U2 is planning on releasing a DVD of their current 360 tour.  U2 is one of the greatest live bands ever, yet they insist on releasing live DVDs of all their tours.  As more and more bands put out live DVDs instead of live albums (and sometimes a live CD is included as a bonus disc to the live DVD) the live album is quickly becoming a thing of the past.  As such, I’ve decided to include a list of my favorite live albums.

Bob Dylan – The Bootleg Series, Vol. 6: Bob Dylan Live 1964 – Concert at Philharmonic Hall

While the “Royal Albert Hall” show might be more historically significant, I prefer this one.  Recorded on Halloween Night 1964, it shows the two sides of Bob Dylan in the mid 1960s.  There’s the political folk of “The Times They Are A-Changing” and “With God On Our Side”  alongside the surrealism of “Mr. Tambourine Man” and “It’s Alright Ma (I’m Only Bleeding)”.   Dylan is evidently stoned delivering some of his funniest stage banter.  There’s also a hilarious introduction to “I Don’t Believe You (She Acts Like We Never Have Met)” where Dylan clearly forgets the first verse and asks audience how it begins.  For anyone who thinks that Dylan is always serious, this is worth checking out.
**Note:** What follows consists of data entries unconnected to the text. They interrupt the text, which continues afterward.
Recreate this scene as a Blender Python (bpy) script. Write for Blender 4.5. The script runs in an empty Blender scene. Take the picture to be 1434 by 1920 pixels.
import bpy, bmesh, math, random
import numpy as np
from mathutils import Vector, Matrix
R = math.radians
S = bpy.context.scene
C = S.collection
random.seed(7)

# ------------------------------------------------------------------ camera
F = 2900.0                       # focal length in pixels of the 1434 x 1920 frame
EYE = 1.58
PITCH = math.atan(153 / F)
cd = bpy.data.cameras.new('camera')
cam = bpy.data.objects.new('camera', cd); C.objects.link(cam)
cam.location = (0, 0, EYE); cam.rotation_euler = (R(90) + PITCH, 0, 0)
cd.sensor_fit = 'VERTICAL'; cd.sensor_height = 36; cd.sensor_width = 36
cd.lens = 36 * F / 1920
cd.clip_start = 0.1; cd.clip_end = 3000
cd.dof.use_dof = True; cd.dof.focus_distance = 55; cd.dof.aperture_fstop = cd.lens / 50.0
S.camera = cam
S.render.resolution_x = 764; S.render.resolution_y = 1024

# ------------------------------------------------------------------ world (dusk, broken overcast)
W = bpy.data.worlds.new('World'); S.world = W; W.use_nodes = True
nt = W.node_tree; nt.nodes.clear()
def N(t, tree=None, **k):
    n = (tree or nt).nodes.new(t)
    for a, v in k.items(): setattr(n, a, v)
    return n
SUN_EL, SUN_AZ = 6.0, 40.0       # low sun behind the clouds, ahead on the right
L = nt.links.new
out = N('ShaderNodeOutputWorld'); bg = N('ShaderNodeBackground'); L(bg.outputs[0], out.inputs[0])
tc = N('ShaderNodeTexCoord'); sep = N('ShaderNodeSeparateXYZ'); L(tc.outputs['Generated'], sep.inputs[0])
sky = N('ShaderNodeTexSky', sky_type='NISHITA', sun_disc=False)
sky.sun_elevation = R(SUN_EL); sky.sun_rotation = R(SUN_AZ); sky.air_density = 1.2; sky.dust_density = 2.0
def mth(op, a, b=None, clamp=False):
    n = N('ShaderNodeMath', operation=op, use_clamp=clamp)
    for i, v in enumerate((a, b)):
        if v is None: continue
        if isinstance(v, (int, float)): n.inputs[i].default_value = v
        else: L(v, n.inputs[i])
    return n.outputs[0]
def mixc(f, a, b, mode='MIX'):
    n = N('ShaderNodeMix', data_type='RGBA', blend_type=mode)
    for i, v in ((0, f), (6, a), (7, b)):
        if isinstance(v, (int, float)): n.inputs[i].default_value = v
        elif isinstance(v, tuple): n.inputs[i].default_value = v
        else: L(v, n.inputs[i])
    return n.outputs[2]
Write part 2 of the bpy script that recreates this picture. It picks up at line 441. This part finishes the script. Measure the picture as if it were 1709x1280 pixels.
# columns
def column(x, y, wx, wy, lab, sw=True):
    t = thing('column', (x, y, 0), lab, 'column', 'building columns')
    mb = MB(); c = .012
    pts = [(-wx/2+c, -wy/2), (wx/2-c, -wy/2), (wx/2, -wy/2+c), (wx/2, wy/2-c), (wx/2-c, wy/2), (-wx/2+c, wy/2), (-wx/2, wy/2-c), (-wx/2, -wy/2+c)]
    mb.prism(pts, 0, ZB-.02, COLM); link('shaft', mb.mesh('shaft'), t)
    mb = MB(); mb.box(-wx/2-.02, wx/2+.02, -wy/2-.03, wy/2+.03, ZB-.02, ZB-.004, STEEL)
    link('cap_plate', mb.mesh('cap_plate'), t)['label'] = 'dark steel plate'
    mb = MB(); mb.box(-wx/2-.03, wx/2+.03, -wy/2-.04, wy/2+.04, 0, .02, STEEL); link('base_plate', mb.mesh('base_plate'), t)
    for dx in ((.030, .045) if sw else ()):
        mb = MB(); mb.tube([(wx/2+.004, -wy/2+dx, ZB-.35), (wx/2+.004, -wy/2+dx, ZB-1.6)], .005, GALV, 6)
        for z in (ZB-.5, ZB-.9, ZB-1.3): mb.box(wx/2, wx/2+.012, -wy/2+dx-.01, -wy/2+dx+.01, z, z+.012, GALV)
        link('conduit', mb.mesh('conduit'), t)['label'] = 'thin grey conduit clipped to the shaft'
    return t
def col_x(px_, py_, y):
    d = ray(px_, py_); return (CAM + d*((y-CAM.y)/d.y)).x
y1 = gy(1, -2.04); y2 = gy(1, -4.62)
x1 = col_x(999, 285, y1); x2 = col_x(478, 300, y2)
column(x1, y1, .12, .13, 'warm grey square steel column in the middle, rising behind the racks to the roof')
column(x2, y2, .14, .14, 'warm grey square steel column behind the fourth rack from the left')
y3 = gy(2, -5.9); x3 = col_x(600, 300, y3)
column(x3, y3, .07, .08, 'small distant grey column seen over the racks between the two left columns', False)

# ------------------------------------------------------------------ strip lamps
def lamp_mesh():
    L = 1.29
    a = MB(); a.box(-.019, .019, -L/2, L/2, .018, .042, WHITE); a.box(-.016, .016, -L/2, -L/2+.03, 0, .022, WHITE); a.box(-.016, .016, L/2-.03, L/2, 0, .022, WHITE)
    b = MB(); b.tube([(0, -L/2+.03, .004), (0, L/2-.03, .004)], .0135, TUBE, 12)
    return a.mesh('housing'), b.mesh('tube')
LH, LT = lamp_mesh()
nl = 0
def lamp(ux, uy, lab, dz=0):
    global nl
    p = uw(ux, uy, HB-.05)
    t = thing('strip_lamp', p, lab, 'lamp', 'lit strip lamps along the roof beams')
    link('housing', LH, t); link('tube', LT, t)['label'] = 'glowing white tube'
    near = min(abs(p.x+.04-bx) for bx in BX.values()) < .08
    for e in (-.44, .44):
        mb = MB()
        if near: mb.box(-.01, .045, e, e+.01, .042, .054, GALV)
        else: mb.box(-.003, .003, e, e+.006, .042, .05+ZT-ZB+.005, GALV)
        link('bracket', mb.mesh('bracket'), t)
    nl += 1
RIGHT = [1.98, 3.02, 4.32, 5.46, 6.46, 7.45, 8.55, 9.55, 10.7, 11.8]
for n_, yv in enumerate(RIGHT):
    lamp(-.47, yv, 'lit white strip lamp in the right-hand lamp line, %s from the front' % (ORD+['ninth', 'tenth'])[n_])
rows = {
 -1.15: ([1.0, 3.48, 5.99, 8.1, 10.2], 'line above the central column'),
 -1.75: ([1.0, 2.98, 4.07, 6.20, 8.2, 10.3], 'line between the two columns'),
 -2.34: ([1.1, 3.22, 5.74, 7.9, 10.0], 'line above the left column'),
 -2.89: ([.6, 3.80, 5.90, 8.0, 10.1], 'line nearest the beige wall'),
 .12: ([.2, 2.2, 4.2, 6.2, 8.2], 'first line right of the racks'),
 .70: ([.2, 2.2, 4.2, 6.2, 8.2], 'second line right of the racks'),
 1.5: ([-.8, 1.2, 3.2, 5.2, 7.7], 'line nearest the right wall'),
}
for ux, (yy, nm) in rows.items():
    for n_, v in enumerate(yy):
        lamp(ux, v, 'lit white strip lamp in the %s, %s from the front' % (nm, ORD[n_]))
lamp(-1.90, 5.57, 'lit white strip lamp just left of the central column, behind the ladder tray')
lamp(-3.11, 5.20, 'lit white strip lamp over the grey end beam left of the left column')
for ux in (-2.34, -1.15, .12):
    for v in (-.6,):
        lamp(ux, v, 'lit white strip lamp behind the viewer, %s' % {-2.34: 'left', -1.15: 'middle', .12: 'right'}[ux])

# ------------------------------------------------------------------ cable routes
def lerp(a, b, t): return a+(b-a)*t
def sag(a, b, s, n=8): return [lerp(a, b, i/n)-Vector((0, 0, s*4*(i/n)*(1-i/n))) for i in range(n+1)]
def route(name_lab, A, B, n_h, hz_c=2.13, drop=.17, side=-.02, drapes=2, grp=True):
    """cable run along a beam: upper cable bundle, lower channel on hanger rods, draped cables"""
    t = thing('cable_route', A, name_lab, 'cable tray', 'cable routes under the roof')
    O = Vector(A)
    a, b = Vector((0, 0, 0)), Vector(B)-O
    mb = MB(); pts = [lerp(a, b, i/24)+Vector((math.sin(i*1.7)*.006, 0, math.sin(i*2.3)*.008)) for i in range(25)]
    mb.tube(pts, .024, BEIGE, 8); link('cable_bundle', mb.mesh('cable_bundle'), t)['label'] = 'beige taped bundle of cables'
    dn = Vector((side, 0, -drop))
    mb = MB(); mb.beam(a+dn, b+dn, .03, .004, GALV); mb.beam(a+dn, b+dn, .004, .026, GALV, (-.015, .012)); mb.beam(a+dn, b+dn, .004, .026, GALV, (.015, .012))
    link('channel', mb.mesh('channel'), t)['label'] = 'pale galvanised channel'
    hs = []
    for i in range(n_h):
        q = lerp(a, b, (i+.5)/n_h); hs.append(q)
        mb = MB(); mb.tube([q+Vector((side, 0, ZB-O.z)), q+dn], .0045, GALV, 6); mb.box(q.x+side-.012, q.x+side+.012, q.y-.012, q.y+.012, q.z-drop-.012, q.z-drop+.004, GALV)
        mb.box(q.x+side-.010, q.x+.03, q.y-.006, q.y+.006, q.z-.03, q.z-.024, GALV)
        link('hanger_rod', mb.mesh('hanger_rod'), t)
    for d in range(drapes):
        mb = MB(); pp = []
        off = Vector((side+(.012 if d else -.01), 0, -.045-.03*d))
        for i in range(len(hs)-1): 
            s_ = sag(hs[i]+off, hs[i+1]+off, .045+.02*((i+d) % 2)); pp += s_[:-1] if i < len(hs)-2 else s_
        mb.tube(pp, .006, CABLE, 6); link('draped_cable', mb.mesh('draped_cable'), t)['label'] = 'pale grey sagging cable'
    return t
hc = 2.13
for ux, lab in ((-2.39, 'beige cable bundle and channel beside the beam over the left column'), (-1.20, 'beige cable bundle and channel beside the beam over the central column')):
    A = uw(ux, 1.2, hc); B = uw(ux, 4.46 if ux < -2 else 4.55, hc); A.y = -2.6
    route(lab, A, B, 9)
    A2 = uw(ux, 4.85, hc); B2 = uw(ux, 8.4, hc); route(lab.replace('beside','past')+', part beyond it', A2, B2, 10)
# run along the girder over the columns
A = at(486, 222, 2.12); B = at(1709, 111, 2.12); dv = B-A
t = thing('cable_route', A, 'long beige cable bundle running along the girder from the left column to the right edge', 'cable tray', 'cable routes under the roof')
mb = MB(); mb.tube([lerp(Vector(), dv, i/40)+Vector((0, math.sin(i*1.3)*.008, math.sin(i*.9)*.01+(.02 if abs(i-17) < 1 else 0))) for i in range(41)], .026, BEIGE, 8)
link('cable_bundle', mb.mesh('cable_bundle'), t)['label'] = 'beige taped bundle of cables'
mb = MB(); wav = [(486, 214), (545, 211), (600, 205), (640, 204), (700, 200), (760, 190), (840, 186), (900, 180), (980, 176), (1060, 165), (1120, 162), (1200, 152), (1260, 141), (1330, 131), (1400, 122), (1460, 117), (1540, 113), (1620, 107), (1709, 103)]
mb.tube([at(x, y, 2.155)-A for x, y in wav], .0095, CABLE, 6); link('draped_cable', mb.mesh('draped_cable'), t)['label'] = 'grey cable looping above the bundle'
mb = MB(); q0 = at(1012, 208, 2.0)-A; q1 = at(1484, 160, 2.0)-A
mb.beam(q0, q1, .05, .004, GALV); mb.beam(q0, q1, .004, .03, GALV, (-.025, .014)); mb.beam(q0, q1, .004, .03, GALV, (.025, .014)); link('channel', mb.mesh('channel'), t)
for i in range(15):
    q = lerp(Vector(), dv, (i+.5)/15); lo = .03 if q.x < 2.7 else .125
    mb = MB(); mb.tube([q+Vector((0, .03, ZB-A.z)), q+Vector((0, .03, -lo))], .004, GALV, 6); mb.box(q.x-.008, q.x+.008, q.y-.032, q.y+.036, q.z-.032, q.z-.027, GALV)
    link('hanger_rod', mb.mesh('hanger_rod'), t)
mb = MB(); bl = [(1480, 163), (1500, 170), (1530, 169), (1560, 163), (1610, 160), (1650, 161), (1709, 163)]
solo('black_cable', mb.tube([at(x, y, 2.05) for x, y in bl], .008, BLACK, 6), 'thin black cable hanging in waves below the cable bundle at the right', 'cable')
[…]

Sam Cooke – One Night Stand! Sam Cooke Live at the Harlem Square Club, 1963

If anyone thinks that Sam Cooke is just easy listening, one listen to this album will put you straight.  Cooke tears through a tight set of classics (“Cupid”, “Chain Gang” “Bring it On Home”) as if his life depended on it.  This is the sound of a performer clearly in command of his audience.  At the end of “Sentimental Reasons” when he shouts out “everybody!” –  clearly wanting the crowd to sing along – Sam Cooke is wanting everybody in the world to be united in the power of music.  Live at the Harlem Square Club is the sound of everyone “Havin’ a party”.

Van Morrison  – It’s Too Late To Stop Now

It’s Too Late To Stop Now, might be my favorite live album of all time.  Unlike a lot of other live albums I love, It’s Too Late To Stop Now is clean and precise.  Van Morrison isn’t so much a performer here, but more of a conductor of an eleven piece band (including a string section).  It’s a fantastic mix of celtic folk, jazz, soul, r&b and roll are rolled into one fantastic document.  The highlight of the album is “Cypress Avenue”.  Where the album version was a haunting jazz number, on this live album Van Morrison transforms into a 10 minute tour de force including several false endings.  Clearly the stuff of legend.

Bruce Springsteen –Hammersmith Odeon, London ’75

Someone told me recently that Springsteen was too cheesy.  I agree, sometimes he can be.  But not here.  This album is the sound of a man who knows he’s got the world’s greatest rock band behind him and is ready to take on anyone who thinks otherwise.  The solo piano version of “Thunder Road” makes a song that has been overplayed (though still great) sound new and refreshing.  “Spirit in the Night” (always a great live song) is played with such intensity that when Bruce dramatically breathes hard during the bridge you wonder if he’s actually serious.  And this is only in the first three songs.  The version of “Born to Run” here is the closest that Springsteen would ever come to punk.  And just to prove that he could still have fun the second half contains the famous “Detroit Medley” a medley of old soul hits.

The ClashLive at Shea Stadium

Better known as the live album where The Clash blew the Who off the stage.  Even though it’s not the classic Clash line-up (drummer Topper Headon is not on drums) this live album is better than the earlier live compilation From Here To Eternity for a number of reasons.  First of all the song selection is far superior.  No Clash live album is complete without “Clampdown” or “Tommy Gun”.  Since they were opening for the Who, Joe Strummer knows he’s got his work cut out for him and forces the audience to listen to them.  “Everybody please stop talking in the back,” He snarls at one point.  “It’s too loud.  It’s putting us off the song.  Stop yakking!”  They close the show with a furious version of “I Fought the Law”.  Too bad The Clash imploded not too long after this, and The Who decided to keep touring for decades.

Those are some of my favorites.  What are yours?